April 17, 2013

WHAT'S LOGIC GOT TO DO WITH IT?:

Why Gold Prices Have Melted Down ... and Will Stay There (SUZANNE MCGEE, 4/17/13, The Fiscal Times)

There are as many hypotheses about the reasons for this massive decline as there are attempts at capturing the frenzied atmosphere at gold-trading desks worldwide Monday. At the core, however, is the simple fact that there isn't enough fear among investors worldwide. Anxiety, yes. Uncertainty, absolutely. But blind panic? Nope. And it's panic that pushes investors into gold as a "safe haven" and a store of value. It's what people buy when they think they'll need portable wealth, or when they believe a currency's value can't be sustained, or when they think that other assets are about to lose all their value. (Remember the autumn of 2008?)

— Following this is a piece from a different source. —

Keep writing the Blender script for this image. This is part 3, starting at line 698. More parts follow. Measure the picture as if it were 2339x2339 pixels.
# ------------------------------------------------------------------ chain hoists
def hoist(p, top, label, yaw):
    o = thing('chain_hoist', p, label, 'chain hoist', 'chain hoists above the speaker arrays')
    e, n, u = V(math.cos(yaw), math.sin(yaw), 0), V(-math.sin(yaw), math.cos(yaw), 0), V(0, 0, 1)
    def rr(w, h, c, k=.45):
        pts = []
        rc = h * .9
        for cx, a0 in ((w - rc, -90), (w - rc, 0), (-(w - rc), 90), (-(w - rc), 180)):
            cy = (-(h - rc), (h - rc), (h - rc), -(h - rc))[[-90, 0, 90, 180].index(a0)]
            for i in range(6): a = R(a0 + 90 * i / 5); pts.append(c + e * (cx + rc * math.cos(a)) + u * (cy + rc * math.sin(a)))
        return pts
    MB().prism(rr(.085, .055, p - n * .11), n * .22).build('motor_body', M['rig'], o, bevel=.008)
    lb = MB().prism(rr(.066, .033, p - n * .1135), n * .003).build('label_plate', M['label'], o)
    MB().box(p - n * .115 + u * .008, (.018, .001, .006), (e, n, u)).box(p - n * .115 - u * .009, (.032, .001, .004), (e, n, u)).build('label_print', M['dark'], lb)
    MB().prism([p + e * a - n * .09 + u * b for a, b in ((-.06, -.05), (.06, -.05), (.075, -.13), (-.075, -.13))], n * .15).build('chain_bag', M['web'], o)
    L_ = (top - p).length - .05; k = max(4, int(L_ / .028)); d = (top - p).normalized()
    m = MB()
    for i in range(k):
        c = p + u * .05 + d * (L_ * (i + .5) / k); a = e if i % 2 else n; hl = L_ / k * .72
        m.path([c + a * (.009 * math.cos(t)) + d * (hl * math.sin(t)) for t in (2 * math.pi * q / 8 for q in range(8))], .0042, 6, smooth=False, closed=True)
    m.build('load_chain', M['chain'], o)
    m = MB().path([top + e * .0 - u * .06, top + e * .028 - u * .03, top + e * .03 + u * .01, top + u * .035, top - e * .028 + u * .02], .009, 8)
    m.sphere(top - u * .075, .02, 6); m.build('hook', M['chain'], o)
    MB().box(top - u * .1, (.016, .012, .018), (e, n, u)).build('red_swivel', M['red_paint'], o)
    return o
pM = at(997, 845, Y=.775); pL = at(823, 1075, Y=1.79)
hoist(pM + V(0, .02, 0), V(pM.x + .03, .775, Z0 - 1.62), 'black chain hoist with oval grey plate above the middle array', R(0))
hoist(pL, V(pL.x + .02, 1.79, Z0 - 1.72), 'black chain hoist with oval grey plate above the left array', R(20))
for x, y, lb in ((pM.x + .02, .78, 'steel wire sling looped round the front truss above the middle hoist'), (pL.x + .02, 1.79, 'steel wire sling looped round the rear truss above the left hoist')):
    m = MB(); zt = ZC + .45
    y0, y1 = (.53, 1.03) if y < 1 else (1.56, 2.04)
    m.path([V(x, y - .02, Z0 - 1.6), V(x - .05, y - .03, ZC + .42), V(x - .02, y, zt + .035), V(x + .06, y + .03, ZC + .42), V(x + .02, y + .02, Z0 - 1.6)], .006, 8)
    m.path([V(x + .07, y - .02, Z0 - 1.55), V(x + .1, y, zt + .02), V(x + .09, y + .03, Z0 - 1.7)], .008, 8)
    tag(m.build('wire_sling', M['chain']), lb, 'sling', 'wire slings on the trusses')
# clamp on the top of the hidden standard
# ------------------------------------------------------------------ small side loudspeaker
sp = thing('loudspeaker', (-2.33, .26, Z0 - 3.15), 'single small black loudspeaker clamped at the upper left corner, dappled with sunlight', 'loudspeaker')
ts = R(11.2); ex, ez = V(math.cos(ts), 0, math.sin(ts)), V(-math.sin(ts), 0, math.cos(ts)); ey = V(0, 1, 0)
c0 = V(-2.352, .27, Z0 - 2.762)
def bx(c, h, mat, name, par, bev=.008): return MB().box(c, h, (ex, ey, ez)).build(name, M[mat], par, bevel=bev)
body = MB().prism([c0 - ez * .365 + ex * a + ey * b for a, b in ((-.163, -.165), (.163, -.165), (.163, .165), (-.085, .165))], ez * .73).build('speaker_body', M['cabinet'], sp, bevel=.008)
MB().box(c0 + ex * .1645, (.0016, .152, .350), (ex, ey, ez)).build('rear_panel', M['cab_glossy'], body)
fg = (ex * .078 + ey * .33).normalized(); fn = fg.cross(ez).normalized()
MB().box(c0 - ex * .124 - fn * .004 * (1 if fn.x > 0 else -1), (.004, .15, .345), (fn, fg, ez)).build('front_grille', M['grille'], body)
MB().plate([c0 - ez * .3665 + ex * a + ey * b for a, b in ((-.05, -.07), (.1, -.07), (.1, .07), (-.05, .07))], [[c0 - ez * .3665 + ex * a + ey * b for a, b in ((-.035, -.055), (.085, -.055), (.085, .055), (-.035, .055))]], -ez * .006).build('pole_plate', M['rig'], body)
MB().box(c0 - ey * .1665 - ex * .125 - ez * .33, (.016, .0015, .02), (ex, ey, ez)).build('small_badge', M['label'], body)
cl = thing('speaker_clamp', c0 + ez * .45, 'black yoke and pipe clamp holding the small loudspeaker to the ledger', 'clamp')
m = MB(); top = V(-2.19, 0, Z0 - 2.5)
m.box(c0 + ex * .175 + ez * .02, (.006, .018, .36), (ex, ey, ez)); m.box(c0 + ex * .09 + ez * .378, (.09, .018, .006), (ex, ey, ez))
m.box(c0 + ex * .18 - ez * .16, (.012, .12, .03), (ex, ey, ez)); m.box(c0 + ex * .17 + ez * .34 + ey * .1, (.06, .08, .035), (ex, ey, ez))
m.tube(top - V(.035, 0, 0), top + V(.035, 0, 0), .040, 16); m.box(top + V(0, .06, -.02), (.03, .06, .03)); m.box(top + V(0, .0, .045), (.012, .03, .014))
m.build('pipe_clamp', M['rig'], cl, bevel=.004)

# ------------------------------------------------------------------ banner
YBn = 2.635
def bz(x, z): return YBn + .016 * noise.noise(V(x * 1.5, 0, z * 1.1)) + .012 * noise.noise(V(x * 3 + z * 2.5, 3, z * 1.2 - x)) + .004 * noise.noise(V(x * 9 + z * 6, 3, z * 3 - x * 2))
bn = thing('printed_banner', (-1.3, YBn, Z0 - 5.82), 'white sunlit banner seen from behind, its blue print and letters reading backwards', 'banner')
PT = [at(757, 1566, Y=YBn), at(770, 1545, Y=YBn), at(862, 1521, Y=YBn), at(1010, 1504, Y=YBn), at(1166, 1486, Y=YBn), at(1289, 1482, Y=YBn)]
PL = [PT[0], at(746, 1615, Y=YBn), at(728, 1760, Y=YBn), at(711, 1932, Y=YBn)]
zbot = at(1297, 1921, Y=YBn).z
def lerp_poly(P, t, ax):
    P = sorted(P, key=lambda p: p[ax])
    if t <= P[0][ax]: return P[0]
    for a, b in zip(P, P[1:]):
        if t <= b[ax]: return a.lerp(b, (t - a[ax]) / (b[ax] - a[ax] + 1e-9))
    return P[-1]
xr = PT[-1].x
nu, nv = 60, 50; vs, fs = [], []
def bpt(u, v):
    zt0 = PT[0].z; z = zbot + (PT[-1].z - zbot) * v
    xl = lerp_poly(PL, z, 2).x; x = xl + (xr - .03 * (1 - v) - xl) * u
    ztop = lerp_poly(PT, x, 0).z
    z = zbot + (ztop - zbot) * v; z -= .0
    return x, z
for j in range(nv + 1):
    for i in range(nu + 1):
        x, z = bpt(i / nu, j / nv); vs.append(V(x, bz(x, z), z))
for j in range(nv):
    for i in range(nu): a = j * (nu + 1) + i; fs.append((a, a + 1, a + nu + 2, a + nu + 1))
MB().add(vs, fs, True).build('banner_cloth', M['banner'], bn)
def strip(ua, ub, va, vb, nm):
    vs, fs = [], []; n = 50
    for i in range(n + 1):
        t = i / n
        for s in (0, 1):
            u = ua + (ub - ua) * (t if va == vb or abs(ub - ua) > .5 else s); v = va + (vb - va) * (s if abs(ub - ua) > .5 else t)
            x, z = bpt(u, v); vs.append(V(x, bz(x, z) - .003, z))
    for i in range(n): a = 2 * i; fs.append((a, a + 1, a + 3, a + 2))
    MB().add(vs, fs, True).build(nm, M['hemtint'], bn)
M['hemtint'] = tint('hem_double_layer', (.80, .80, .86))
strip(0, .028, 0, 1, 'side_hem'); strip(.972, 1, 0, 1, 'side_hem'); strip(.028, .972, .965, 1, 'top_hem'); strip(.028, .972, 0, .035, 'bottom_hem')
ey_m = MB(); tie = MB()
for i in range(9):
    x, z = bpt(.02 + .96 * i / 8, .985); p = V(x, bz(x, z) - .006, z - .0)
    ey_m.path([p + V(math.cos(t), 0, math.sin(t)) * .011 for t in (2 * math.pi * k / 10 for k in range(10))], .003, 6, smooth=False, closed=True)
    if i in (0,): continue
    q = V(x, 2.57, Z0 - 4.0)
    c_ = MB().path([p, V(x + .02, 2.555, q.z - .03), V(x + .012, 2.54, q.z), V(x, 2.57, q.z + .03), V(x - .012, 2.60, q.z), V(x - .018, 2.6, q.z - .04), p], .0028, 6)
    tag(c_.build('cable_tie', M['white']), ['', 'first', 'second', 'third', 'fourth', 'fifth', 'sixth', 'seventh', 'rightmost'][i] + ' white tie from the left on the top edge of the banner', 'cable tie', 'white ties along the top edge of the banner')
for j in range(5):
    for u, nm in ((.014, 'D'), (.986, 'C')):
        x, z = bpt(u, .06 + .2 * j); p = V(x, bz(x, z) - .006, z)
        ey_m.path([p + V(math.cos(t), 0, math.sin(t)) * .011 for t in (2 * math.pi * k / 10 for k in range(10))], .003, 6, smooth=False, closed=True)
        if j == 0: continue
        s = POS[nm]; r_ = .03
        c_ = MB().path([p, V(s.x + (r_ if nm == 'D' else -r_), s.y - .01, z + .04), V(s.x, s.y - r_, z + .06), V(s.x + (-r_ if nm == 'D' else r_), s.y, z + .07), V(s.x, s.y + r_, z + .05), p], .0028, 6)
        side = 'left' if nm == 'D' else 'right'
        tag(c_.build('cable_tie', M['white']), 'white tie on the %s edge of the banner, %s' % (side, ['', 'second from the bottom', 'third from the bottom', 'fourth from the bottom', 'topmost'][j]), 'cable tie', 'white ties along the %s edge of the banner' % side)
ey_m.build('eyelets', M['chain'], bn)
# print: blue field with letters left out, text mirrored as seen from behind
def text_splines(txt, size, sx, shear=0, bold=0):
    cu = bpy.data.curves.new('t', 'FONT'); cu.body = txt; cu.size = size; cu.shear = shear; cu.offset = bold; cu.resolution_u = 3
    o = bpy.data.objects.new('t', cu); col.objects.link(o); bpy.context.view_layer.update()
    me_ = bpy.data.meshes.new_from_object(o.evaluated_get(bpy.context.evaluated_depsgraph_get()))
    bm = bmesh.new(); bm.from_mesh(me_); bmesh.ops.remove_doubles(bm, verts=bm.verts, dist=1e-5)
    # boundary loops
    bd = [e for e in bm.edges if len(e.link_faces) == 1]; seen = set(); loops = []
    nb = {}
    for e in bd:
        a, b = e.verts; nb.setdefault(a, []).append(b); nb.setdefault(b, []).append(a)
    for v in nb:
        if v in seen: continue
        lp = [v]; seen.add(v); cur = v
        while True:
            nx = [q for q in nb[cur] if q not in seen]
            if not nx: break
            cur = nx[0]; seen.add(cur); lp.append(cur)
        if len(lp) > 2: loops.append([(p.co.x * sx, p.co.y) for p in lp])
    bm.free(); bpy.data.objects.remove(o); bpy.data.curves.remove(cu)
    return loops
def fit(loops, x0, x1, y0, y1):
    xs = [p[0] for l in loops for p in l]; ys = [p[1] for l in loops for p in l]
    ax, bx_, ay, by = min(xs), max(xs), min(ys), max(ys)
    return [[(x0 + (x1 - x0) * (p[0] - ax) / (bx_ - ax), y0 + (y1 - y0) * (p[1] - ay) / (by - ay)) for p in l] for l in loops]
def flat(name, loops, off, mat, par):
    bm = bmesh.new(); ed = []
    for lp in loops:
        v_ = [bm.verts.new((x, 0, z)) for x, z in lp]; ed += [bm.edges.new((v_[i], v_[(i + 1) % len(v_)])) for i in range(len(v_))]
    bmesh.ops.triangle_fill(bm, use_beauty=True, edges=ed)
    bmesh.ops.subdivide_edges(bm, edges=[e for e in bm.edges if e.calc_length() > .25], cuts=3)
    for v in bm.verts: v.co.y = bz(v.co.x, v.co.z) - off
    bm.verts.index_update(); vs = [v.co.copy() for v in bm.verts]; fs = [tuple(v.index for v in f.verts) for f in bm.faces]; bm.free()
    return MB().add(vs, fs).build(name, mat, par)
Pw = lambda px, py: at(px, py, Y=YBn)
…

The rest of the time, unless you're a gold bug, the metal isn't a logical investment. Most investments provide some kind of potential gain, whether in the form of yield or capital appreciation. Gold, on the other hand, actually costs the investor money to own, at least in its traditional forms. If you own futures contracts, you need to keep rolling them over, incurring trading costs; if you own the physical metal, there are small issues like storage costs. (And gold ETFs don't offer a perfect or sometimes even an easily managed proxy for gold itself.)